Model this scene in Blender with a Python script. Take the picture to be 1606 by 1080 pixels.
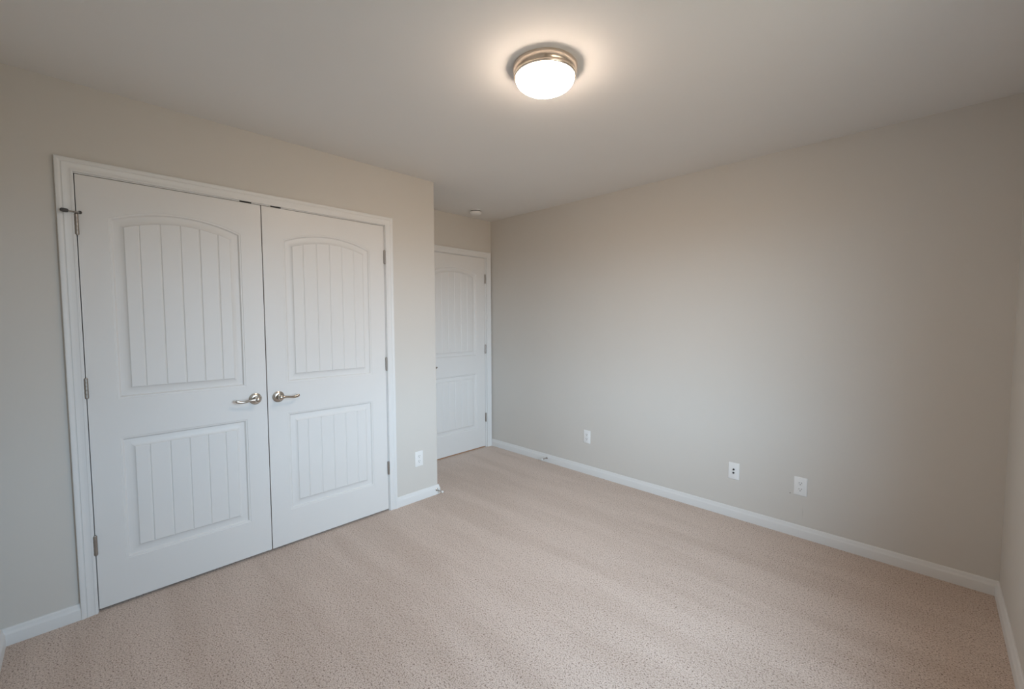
import bpy, math
from mathutils import Vector, Matrix

# ------------------------------------------------------------------ scene, camera, light
scene = bpy.context.scene
COL = scene.collection
for o in list(bpy.data.objects):
    bpy.data.objects.remove(o)

# room dimensions (metres); closet wall is the plane X=0, window wall X=L, long wall Y=W
W, L, H, D = 2.9104, 3.0621, 2.4456, 0.6626
YN, YO = -0.5442, 1.7085                      # near wall, outer corner of the closet wall
DOOR_TOP, DOOR_BOT = 2.045, 0.0139
CL0, CLM, CL1 = -0.2426, 0.5054, 1.2749       # closet door edges
RD0, RD1 = 2.0054, 2.8182                     # room door edges
CT = 2.1097                                   # top of the casings
LAMP = (1.57, 1.17)
WIN = (0.36, 1.36, 0.60, 2.06)                # window opening y0,y1,z0,z1

cam_d = bpy.data.cameras.new('camera')
cam = bpy.data.objects.new('camera', cam_d)
COL.objects.link(cam)
scene.camera = cam
F_PX, YAW, PITCH, ROLL = 667.32, 0.7934, -0.0556, -0.0028
cam_d.sensor_fit = 'HORIZONTAL'
cam_d.sensor_width = 36.0
cam_d.lens = 36.0 * F_PX / 1606.0
cam_d.clip_start = 0.02
fwd = Vector((-math.cos(YAW) * math.cos(PITCH), math.sin(YAW) * math.cos(PITCH), math.sin(PITCH)))
rgt = fwd.cross(Vector((0, 0, 1))).normalized()
up = rgt.cross(fwd)
r2 = rgt * math.cos(ROLL) + up * math.sin(ROLL)
u2 = -rgt * math.sin(ROLL) + up * math.cos(ROLL)
mw = Matrix((r2, u2, -fwd)).transposed().to_4x4()
mw.translation = (2.7722, -0.2549, 1.3792)
cam.matrix_world = mw

SKY_STRENGTH = 12.3
LAMP_STRENGTH = 47.0
EXPOSURE = 1.2
SKY_AWAY = (0.22, 0.31, 0.37)         # sky tint away from the sun
SKY_SUNSIDE = (1.52, 1.49, 1.47)

world = bpy.data.worlds.new('world')
scene.world = world
world.use_nodes = True
wn, wl = world.node_tree.nodes, world.node_tree.links
bg = wn['Background']
tc = wn.new('ShaderNodeTexCoord')
sep = wn.new('ShaderNodeSeparateXYZ')
ramp = wn.new('ShaderNodeValToRGB')
ramp.color_ramp.elements[0].position = 0.46
ramp.color_ramp.elements[0].color = (0.306, 0.230, 0.174, 1)
ramp.color_ramp.elements[1].position = 0.52
ramp.color_ramp.elements[1].color = (0.626, 0.794, 1.0, 1)
e = ramp.color_ramp.elements.new(1.0)
e.color = (0.501, 0.635, 0.80, 1)
mr = wn.new('ShaderNodeMapRange')
mr.inputs['From Min'].default_value = -1
mr.inputs['From Max'].default_value = 1
wl.new(tc.outputs['Generated'], sep.inputs[0])
wl.new(sep.outputs['Z'], mr.inputs['Value'])
wl.new(mr.outputs[0], ramp.inputs[0])
# the sky is brightest to one side, where the sun stands behind thin cloud
nv = wn.new('ShaderNodeVectorMath'); nv.operation = 'NORMALIZE'
wl.new(tc.outputs['Generated'], nv.inputs[0])
dt = wn.new('ShaderNodeVectorMath'); dt.operation = 'DOT_PRODUCT'
wl.new(nv.outputs[0], dt.inputs[0])
SUN_AZ, SUN_EL = math.radians(-35), math.radians(14)
dt.inputs[1].default_value = (math.cos(SUN_AZ) * math.cos(SUN_EL), math.sin(SUN_AZ) * math.cos(SUN_EL), math.sin(SUN_EL))
mxm = wn.new('ShaderNodeMath'); mxm.operation = 'MAXIMUM'; mxm.inputs[1].default_value = 0
wl.new(dt.outputs['Value'], mxm.inputs[0])
pw = wn.new('ShaderNodeMath'); pw.operation = 'POWER'; pw.inputs[1].default_value = 3.5
wl.new(mxm.outputs[0], pw.inputs[0])
ma = wn.new('ShaderNodeMix'); ma.data_type = 'RGBA'; ma.clamp_factor = False
ma.inputs['A'].default_value = (*SKY_AWAY, 1); ma.inputs['B'].default_value = (*SKY_SUNSIDE, 1)
wl.new(pw.outputs[0], ma.inputs['Factor'])
vm = wn.new('ShaderNodeVectorMath'); vm.operation = 'MULTIPLY'
wl.new(ramp.outputs[0], vm.inputs[0]); wl.new(ma.outputs['Result'], vm.inputs[1])
wl.new(vm.outputs[0], bg.inputs['Color'])
bg.inputs['Strength'].default_value = SKY_STRENGTH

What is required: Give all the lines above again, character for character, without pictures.

Full solution:
Model this scene in Blender with a Python script. Take the picture to be 1606 by 1080 pixels.
import bpy, math
from mathutils import Vector, Matrix

# ------------------------------------------------------------------ scene, camera, light
scene = bpy.context.scene
COL = scene.collection
for o in list(bpy.data.objects):
    bpy.data.objects.remove(o)

# room dimensions (metres); closet wall is the plane X=0, window wall X=L, long wall Y=W
W, L, H, D = 2.9104, 3.0621, 2.4456, 0.6626
YN, YO = -0.5442, 1.7085                      # near wall, outer corner of the closet wall
DOOR_TOP, DOOR_BOT = 2.045, 0.0139
CL0, CLM, CL1 = -0.2426, 0.5054, 1.2749       # closet door edges
RD0, RD1 = 2.0054, 2.8182                     # room door edges
CT = 2.1097                                   # top of the casings
LAMP = (1.57, 1.17)
WIN = (0.36, 1.36, 0.60, 2.06)                # window opening y0,y1,z0,z1

cam_d = bpy.data.cameras.new('camera')
cam = bpy.data.objects.new('camera', cam_d)
COL.objects.link(cam)
scene.camera = cam
F_PX, YAW, PITCH, ROLL = 667.32, 0.7934, -0.0556, -0.0028
cam_d.sensor_fit = 'HORIZONTAL'
cam_d.sensor_width = 36.0
cam_d.lens = 36.0 * F_PX / 1606.0
cam_d.clip_start = 0.02
fwd = Vector((-math.cos(YAW) * math.cos(PITCH), math.sin(YAW) * math.cos(PITCH), math.sin(PITCH)))
rgt = fwd.cross(Vector((0, 0, 1))).normalized()
up = rgt.cross(fwd)
r2 = rgt * math.cos(ROLL) + up * math.sin(ROLL)
u2 = -rgt * math.sin(ROLL) + up * math.cos(ROLL)
mw = Matrix((r2, u2, -fwd)).transposed().to_4x4()
mw.translation = (2.7722, -0.2549, 1.3792)
cam.matrix_world = mw

SKY_STRENGTH = 12.3
LAMP_STRENGTH = 47.0
EXPOSURE = 1.2
SKY_AWAY = (0.22, 0.31, 0.37)         # sky tint away from the sun
SKY_SUNSIDE = (1.52, 1.49, 1.47)

world = bpy.data.worlds.new('world')
scene.world = world
world.use_nodes = True
wn, wl = world.node_tree.nodes, world.node_tree.links
bg = wn['Background']
tc = wn.new('ShaderNodeTexCoord')
sep = wn.new('ShaderNodeSeparateXYZ')
ramp = wn.new('ShaderNodeValToRGB')
ramp.color_ramp.elements[0].position = 0.46
ramp.color_ramp.elements[0].color = (0.306, 0.230, 0.174, 1)
ramp.color_ramp.elements[1].position = 0.52
ramp.color_ramp.elements[1].color = (0.626, 0.794, 1.0, 1)
e = ramp.color_ramp.elements.new(1.0)
e.color = (0.501, 0.635, 0.80, 1)
mr = wn.new('ShaderNodeMapRange')
mr.inputs['From Min'].default_value = -1
mr.inputs['From Max'].default_value = 1
wl.new(tc.outputs['Generated'], sep.inputs[0])
wl.new(sep.outputs['Z'], mr.inputs['Value'])
wl.new(mr.outputs[0], ramp.inputs[0])
# the sky is brightest to one side, where the sun stands behind thin cloud
nv = wn.new('ShaderNodeVectorMath'); nv.operation = 'NORMALIZE'
wl.new(tc.outputs['Generated'], nv.inputs[0])
dt = wn.new('ShaderNodeVectorMath'); dt.operation = 'DOT_PRODUCT'
wl.new(nv.outputs[0], dt.inputs[0])
SUN_AZ, SUN_EL = math.radians(-35), math.radians(14)
dt.inputs[1].default_value = (math.cos(SUN_AZ) * math.cos(SUN_EL), math.sin(SUN_AZ) * math.cos(SUN_EL), math.sin(SUN_EL))
mxm = wn.new('ShaderNodeMath'); mxm.operation = 'MAXIMUM'; mxm.inputs[1].default_value = 0
wl.new(dt.outputs['Value'], mxm.inputs[0])
pw = wn.new('ShaderNodeMath'); pw.operation = 'POWER'; pw.inputs[1].default_value = 3.5
wl.new(mxm.outputs[0], pw.inputs[0])
ma = wn.new('ShaderNodeMix'); ma.data_type = 'RGBA'; ma.clamp_factor = False
ma.inputs['A'].default_value = (*SKY_AWAY, 1); ma.inputs['B'].default_value = (*SKY_SUNSIDE, 1)
wl.new(pw.outputs[0], ma.inputs['Factor'])
vm = wn.new('ShaderNodeVectorMath'); vm.operation = 'MULTIPLY'
wl.new(ramp.outputs[0], vm.inputs[0]); wl.new(ma.outputs['Result'], vm.inputs[1])
wl.new(vm.outputs[0], bg.inputs['Color'])
bg.inputs['Strength'].default_value = SKY_STRENGTH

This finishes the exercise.